Only the lines holding the string "high" are needed. Copy each one.

= = = = =

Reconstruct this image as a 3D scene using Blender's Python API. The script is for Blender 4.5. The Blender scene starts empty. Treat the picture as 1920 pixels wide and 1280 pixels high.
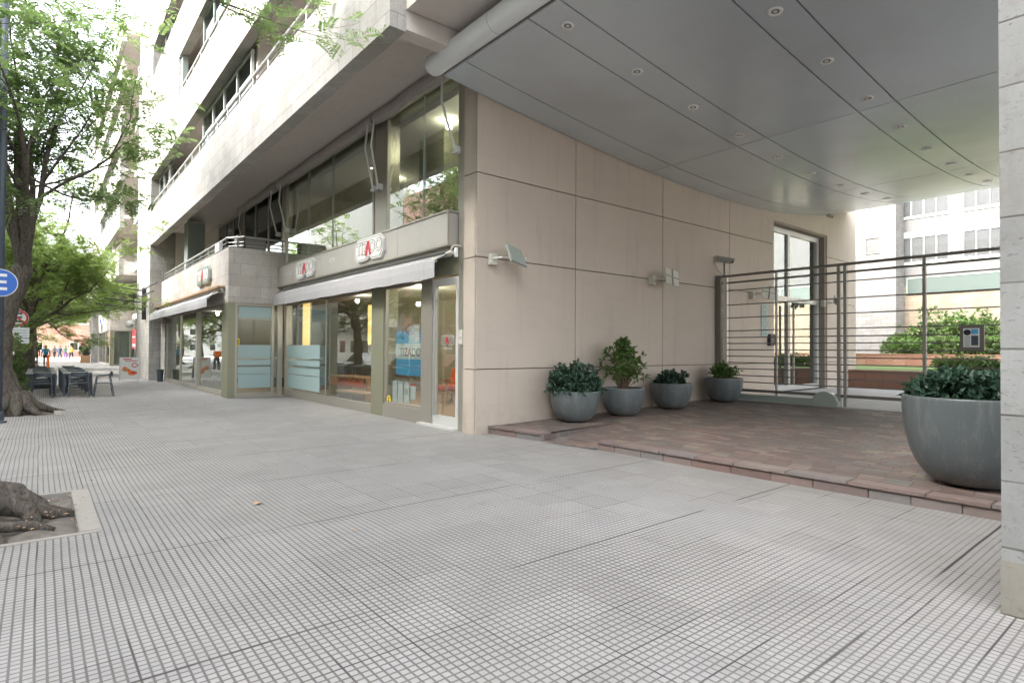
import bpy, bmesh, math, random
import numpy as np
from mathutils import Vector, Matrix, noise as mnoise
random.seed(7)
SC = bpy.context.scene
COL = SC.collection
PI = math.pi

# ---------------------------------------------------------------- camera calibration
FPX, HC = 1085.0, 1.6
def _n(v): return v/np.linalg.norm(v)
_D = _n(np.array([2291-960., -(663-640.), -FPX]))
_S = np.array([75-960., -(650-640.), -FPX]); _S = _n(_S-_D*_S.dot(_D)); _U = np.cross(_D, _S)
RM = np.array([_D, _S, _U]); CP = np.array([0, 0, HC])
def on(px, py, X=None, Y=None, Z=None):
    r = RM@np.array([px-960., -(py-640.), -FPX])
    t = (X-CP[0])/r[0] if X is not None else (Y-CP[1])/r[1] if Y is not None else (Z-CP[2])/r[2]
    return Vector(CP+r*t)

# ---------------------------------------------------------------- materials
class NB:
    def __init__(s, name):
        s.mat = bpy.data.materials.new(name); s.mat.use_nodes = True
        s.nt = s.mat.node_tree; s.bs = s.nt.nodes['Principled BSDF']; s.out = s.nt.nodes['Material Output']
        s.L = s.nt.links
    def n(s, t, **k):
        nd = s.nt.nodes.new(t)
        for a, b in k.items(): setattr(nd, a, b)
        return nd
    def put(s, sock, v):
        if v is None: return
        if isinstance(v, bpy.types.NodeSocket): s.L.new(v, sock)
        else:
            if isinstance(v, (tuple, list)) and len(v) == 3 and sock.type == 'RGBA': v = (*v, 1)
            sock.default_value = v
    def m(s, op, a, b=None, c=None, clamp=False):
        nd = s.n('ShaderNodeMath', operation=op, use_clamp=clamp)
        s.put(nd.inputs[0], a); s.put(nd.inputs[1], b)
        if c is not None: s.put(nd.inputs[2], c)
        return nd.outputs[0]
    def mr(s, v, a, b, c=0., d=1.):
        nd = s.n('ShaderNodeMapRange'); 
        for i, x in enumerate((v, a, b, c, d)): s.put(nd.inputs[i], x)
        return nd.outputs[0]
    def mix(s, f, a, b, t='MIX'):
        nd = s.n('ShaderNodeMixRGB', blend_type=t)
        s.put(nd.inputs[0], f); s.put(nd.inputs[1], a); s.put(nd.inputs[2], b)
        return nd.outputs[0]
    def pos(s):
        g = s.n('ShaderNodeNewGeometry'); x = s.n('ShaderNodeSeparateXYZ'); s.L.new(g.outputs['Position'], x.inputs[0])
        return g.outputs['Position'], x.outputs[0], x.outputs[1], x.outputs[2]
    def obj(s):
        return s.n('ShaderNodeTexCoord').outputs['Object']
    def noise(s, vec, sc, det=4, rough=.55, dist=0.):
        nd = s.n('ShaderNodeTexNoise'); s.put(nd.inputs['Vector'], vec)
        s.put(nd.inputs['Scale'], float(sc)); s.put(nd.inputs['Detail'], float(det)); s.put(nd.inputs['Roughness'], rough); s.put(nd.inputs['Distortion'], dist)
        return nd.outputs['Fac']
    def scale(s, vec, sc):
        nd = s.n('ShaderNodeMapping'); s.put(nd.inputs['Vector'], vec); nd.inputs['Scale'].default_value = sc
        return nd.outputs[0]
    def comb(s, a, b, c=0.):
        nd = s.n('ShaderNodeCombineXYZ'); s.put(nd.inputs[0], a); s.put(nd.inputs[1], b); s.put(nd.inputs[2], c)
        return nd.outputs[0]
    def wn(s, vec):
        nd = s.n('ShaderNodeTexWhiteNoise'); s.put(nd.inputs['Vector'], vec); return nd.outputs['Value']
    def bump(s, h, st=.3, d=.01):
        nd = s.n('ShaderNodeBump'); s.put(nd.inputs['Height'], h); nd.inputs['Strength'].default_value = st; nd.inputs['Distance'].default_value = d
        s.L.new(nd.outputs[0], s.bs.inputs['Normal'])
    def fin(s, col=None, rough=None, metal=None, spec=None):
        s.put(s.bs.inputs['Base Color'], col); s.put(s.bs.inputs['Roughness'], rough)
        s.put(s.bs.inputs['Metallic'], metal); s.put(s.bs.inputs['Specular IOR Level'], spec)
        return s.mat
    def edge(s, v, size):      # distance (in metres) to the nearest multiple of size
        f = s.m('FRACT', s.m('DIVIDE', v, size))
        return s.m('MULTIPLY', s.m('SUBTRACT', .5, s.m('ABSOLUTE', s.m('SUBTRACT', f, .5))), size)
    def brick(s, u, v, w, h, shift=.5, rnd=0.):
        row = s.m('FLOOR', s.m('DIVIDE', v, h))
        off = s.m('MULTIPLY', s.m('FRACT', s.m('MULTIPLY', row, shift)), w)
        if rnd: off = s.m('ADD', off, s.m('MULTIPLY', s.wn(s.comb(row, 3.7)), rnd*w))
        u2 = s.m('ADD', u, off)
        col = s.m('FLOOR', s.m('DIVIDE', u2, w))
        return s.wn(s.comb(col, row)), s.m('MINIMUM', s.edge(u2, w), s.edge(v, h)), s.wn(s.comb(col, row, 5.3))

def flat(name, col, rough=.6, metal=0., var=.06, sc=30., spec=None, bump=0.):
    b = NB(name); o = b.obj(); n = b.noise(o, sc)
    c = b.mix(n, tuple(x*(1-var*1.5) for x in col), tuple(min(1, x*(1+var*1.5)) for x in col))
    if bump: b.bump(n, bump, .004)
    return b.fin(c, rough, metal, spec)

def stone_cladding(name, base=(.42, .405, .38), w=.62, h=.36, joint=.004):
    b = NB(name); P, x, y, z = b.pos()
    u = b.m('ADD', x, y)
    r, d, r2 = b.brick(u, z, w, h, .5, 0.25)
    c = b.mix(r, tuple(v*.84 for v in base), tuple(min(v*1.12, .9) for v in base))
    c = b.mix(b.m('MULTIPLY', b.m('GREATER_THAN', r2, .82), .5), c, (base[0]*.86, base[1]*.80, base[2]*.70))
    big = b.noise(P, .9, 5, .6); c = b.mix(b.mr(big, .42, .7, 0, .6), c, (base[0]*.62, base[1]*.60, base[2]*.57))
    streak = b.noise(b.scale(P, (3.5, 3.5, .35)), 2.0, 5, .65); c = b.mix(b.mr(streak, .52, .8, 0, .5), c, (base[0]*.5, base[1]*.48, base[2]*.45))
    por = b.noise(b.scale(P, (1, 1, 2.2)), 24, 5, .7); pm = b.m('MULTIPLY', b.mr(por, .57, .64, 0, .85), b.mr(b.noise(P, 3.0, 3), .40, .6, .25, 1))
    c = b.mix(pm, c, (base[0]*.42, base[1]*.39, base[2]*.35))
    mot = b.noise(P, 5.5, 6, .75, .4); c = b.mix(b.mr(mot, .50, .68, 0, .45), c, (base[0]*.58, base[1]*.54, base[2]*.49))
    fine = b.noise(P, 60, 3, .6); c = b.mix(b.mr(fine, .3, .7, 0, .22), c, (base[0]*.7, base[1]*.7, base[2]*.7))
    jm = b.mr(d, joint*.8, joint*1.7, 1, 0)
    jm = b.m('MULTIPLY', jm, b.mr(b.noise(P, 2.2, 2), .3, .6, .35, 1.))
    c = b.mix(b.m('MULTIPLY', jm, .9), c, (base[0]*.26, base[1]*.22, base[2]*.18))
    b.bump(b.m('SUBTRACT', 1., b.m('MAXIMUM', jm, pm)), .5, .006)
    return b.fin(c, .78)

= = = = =

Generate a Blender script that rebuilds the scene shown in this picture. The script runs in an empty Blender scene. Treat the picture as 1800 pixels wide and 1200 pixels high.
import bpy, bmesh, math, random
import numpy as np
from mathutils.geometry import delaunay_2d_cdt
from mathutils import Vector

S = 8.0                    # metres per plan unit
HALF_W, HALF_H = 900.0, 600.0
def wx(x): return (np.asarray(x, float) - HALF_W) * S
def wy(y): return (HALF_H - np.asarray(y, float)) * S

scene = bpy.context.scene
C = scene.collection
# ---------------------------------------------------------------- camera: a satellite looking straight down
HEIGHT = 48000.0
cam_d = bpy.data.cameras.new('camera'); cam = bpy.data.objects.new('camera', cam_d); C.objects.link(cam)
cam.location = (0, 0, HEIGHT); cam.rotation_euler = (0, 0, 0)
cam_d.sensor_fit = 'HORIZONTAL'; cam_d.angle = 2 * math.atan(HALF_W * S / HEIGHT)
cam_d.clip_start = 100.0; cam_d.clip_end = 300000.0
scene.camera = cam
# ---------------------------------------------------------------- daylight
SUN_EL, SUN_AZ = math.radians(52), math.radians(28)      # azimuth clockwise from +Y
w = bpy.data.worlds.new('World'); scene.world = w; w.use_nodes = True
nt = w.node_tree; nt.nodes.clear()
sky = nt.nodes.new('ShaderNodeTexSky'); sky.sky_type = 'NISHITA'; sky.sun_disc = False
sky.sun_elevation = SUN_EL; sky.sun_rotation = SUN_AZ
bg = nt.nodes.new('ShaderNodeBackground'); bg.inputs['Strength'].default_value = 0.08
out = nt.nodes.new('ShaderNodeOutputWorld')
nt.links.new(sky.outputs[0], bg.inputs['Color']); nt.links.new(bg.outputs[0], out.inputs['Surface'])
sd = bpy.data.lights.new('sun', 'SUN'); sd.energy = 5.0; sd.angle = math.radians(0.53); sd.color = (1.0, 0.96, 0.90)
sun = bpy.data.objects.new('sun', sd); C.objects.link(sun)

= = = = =

◆ Right answer
Reconstruct this image as a 3D scene using Blender's Python API. The script is for Blender 4.5. The Blender scene starts empty. Treat the picture as 1920 pixels wide and 1280 pixels high.
Generate a Blender script that rebuilds the scene shown in this picture. The script runs in an empty Blender scene. Treat the picture as 1800 pixels wide and 1200 pixels high.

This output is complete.